Johann Wolfgnang von Goethe; Sorrows of the Young Werther, page 40

Suffering, joy, contingency, sorrow, resolution, deep sorrow, consolation, feeling, contingency, bitter contingency.

love

It is play which gives the soul its form. And it is equally true to say that without this form, there might not be a soul. The soul of love, falling everywhere like hapless leaves into water, sinks below the surface with the thousand husks of summer if one forgets that body of wind which carries it. Love is that eternal breath and illumination that cannot but be both wind and leaf—both the object and its path. One cannot begin with the shape, move subtly to its shaping parts, however silent and transparent they might be, and hope to glean an understanding.
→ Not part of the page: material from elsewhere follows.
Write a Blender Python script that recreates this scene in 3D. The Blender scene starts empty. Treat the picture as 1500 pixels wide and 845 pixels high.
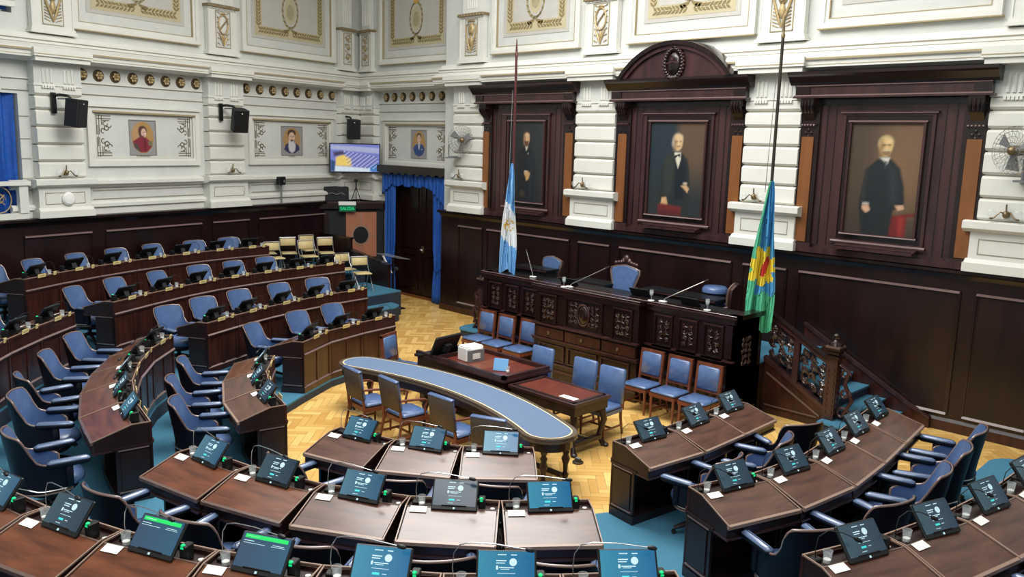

Love is the moment of the two in unison, the moment of unity in disjunction. It is that eternal stuff that enlivens the present, the near. It does not care for understanding, only truth.

tidbit of thesis

Love, then, is no particularly of this movement, but is embedded in the totality of it: the disjunction of the two does not make the third position of the child, but reconfirms unity through the evocation and production between the disjunction. This familial logic might easily fall into pitfalls of various derivative symbolic readings (i.e. as a real correspondence to the family, or to gendered discourses, or to physiological reproduction, in general, of which there is no way out except by a given identity politic, hence re-instating the logic of the one). Love’s unity, disjunction, and unity from the disjunction is the dialectic, itself. Hegel says “Thus the process is: unity, separated opposites, reunion” (Hegel 33). Love is the process by which oppositions are nullified through synthesis towards a genuine unity, where “equality” itself is dismantled as a categorical imperative, because sameness of difference has been erased through the process of legitimate production.